Больше того, сюжет П.Марчелло строит таким образом, что романтические мечтания юной Джульетты ( Ассоль ) тоже получают материалистическое объяснение. В кино – это не то, что Бог в макушку девочку поцеловал. Деревенские слухи и сплетни превратили Джульетту в изгоя. От одиночества и мечтания, и романтизм. Джульетта пишет песни. Слава Богу, ни разу не шлягеры. Какой-то девичий речитатив с элементами легкого джаза. И здесь картина выходит на свою вершину. Девичий музыкальный щебет над речушкой слышит летчик Жан ( в него превратился гриновский герой моряк Грэй ), случайно приземлившийся в этой глухомани. Обычный день, смирный пейзаж, речка, каких тысячи. Солнце ласково светит. И девичий голос над рекой. Все это производит действительно сильное впечатление присутствия Бога. Ничего экзальтированного – рабочий полдень. А красота – вот она, в простоте и гармонии.
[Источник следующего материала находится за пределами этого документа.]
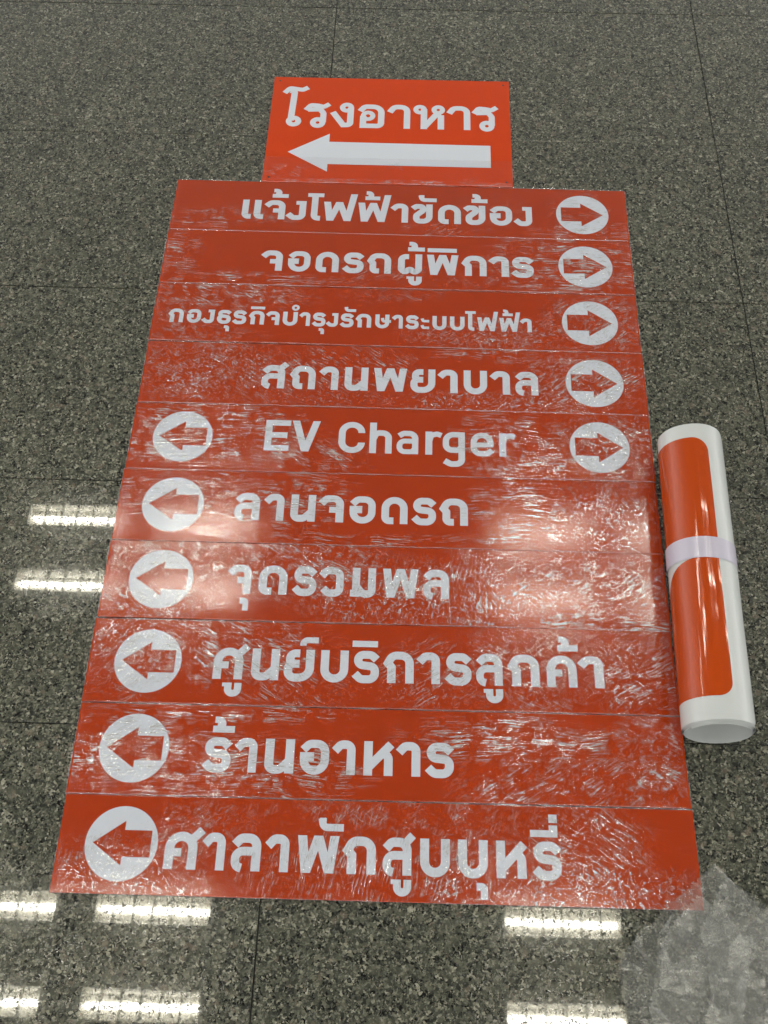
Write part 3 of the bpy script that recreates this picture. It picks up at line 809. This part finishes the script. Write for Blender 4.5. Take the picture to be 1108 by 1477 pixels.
# ------------------------------------------------------------------ louvred ceiling lights (inner ones seen mirrored in the polished floor, the rest unseen and added for light)
LH, LW = 0.30, 0.30        # half sizes
CZ = 3.996
proto = None
def box_parts():
    vs, fs = [], []
    def bx(x0, x1, y0, y1, z0, z1):
        i = len(vs)
        vs.extend([(x0, y0, z0), (x1, y0, z0), (x1, y1, z0), (x0, y1, z0), (x0, y0, z1), (x1, y0, z1), (x1, y1, z1), (x0, y1, z1)])
        fs.extend([(i, i + 3, i + 2, i + 1), (i + 4, i + 5, i + 6, i + 7), (i, i + 1, i + 5, i + 4), (i + 1, i + 2, i + 6, i + 5), (i + 2, i + 3, i + 7, i + 6), (i + 3, i, i + 4, i + 7)])
    return vs, fs, bx
vs, fs, bx = box_parts()
bx(-.30, .30, -.30, .30, .085, .09)
bx(-.30, -.296, -.30, .30, 0, .085); bx(.296, .30, -.30, .30, 0, .085)
bx(-.296, .296, -.30, -.296, 0, .085); bx(-.296, .296, .296, .30, 0, .085)
hous_me = mesh('housing', vs, fs)
blade_me = box_mesh('louvre_blade', -.003, .003, -.294, .294, .002, .040)
refl_me = mesh('reflector', [(-.29, 0, .003), (.29, 0, .003), (.29, .022, .070), (-.29, .022, .070), (.29, -.022, .070), (-.29, -.022, .070)], [(0, 1, 2, 3), (1, 0, 5, 4)])
def tube_mesh():
    vs, fs = [], []
    for i, x in enumerate((-.285, .285)):
        for q in range(12):
            a = 2 * pi * q / 12
            vs.append((x, .016 * cos(a), .016 * sin(a)))
    for q in range(12):
        fs.append((q, (q + 1) % 12, 12 + (q + 1) % 12, 12 + q))
    return mesh('tube', vs, fs, True)
lit_me, dark_me = tube_mesh(), tube_mesh()
ROWN = {1.085: 'farthest row', -1.21: 'second row', -3.50: 'third row (added, unseen)', -5.80: 'nearest row (added, unseen)'}
COLN = ['leftmost (added, unseen)', 'second from the left (added, unseen)', 'third from the left', 'fourth from the left', 'fourth from the right', 'third from the right', 'second from the right (added, unseen)', 'rightmost (added, unseen)']
COLX = (-4.40, -3.60, -1.50, -0.70, 1.41, 2.21, 4.32, 5.12)
for k, (x, y) in enumerate(CEILING):
    L = empty('ceiling_light', (x, y, CZ))
    tag(L, 'louvred ceiling light with two lit tubes, %s in the %s' % (COLN[COLX.index(x)], ROWN[y]), 'ceiling light', 'louvred ceiling lights above the signs')
    link('housing', hous_me, M_HOUSING, L)
    for yy, lit in ((-.2275, 1), (-.076, 0), (.076, 0), (.2275, 1)):
        t = link('tube', lit_me if lit else dark_me, M_TUBE if lit else M_DARKTUBE, L)
        t.location = (0, yy, .062)
    for q in range(5):
        b = link('louvre_blade', blade_me, M_LOUVRE, L)
        b.location = (-.2 + .1 * q, 0, 0)
    for yy in (-.152, 0, .152):
        r = link('reflector', refl_me, M_HOUSING, L)
        r.location = (0, yy, .0)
Просто режиссер с оператором наконец-то убрали проклятую цветокоррекцию. И мир наполнился оттенками жизни : персикового, золотого, сливового, нежно-голубого, золотого. Вот оно – чудо. И ты ждешь, что сейчас начнется и чудо кино. Вот сейчас Пьетро Марчелло скинет весь этот морок вырождения и споет гимн Жизни и Любви. Не тут-то было !
Режиссер не зря столько сил потратил во славу торжества суровой реальность, чтобы она сдалась без боя. Любовь Джульетты и Жана по художественным законам этого фильма тоже должна получить материалистическое объяснение. Режиссер старается. Не случайно моряк в кино заменен на летчика. А пилоту этому даны характеристики Экзюпери с намеком на опасные полеты в Африку и риска пилотирования в принципе. Беда в том, что прочитать про « Маленького принца » и « Ночной полет » Джульетта в принципе не могла – время не совпадает. А в том, что материалистическое объяснение лежит в основе всех поступков нас полтора часа режиссер убеждал. На свою голову убедил. Психологически понятно, что Жана привлекло в Джульетте. Что она в нем нашла – неясно, хоть убей. Формально, летчик мало чем отличается от местных упырей - ровесников. Разве что роль его исполняет звезда французского кино – Луи Гаррель. Ну и профессия романтическая, конечно. Но романтика к этому моменту экранного повествования настолько дисквалифицирована, что в качестве аргумента восприниматься в принципе не может.
Пьетро Марчелло потратил столько сил и умений на создание атмосферы затхлости, дремучести и предрассудков, что воспарить ему уже не хватило ни времени, ни сил, ни таланта. Так и останется в памяти эта картина, как фильм с удивительно интересным замыслом, тщательно выстроенным художественным миром, но так и не взлетевшим. Хотя и называется в оригинале « Взлет ».